Researcher travels to China to study gentrification

January 27, 2012 | Research, UToday
By Josh Martin



The marks of any academic worth her or his scholastic salt may be said to be the ingenuity and adaptability to reshape a research program in response to a changing world. Take as an example Dr. Dan Hammel, UT associate professor of geography and planning, who researches gentrification — the transformation of poor or working class neighborhoods to middle or upper-middle class professional areas.

Dr. Dan Hammel posed for a photo with Nanjing Normal University graduate students Wen Zeng, left, and Xiaohu Wu on the Nanjing city wall. Zeng and Wu, students of Dr. Qiyan Wu, are completing theses on gentrification.

With the U.S. economy in a weakened state and the upward social mobility of American neighborhoods thus limited, Hammel shifted the focus of his research instead to China, a country undergoing rapid economic growth and social transformation.

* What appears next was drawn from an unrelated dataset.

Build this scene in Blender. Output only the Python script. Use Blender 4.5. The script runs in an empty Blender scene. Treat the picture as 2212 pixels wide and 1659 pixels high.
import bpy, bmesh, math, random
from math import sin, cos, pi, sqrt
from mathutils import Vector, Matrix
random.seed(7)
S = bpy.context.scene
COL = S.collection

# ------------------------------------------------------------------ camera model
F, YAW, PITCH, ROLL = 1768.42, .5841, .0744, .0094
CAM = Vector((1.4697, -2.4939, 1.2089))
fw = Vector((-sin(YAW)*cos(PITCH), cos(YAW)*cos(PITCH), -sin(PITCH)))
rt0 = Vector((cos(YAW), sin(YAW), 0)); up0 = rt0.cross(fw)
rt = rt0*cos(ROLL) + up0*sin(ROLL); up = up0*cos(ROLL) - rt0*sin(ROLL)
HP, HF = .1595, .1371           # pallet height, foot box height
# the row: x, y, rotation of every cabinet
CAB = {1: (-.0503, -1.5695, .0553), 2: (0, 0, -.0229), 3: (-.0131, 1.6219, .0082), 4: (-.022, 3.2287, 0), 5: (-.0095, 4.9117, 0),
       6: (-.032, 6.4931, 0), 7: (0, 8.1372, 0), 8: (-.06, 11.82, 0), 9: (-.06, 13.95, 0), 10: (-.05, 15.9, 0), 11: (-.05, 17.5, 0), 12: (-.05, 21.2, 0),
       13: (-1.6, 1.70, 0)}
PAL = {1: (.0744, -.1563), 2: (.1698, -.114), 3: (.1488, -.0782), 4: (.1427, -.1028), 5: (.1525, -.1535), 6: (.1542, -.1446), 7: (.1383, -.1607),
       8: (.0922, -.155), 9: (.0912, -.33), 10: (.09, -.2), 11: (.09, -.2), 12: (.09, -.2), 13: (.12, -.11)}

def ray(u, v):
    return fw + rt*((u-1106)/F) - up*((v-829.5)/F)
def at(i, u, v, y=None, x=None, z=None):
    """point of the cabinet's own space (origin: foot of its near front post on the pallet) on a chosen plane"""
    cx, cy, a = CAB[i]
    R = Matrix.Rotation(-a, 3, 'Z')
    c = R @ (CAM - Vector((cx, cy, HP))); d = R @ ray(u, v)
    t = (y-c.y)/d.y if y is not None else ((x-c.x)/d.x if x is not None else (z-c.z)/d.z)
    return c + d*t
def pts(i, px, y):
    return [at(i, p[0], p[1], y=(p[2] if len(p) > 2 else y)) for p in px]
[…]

Last fall, Hammel traveled to Nanjing Normal University at the invitation of Dr. Qiyan Wu, professor of urban and regional studies, to pursue his research and study gentrification in Chinese cities.

“I completed quite a lot of work on gentrification in American cities throughout the 1990s, and the census data now exists to use the techniques I applied in American cities to Chinese cities, albeit with some significant alterations due to the differences in the data and in the cities themselves,” Hammel said.

The goal of the project is to measure the gentrification process and better understand how it is realized in China. Hammel said there already seems “to be some unusual and unexpected aspects to the gentrification process in Chinese cities based on what we know about it in other cities around the world.”

“Early indications suggest that gentrification is moving at a rapid pace in Chinese cities, but up to this point there has been little reliable quantitative data available to investigate the process,” Hammel said. “Dr. Wu has been able to gain access to some very detailed census data that will allow us to apply some of the techniques I developed in a setting where gentrification is expanding dramatically.”

The research is expected to include more fieldwork and a number of other case studies in Beijing, Shanghai and Kunming.

During his recent trip, Hammel presented his research on gentrification and mortgage lending at Nanjing Normal University. He also met with graduate students from that institution and Nanjing University to discuss how research works in American graduate programs and the publication process in English-language journals.

Hammel spent most of his time, however, analyzing “small area” Chinese census data and exploring Nanjing to get a firsthand look at the areas of the city he was studying.

He plans to return to Nanjing Normal University this year to continue this work.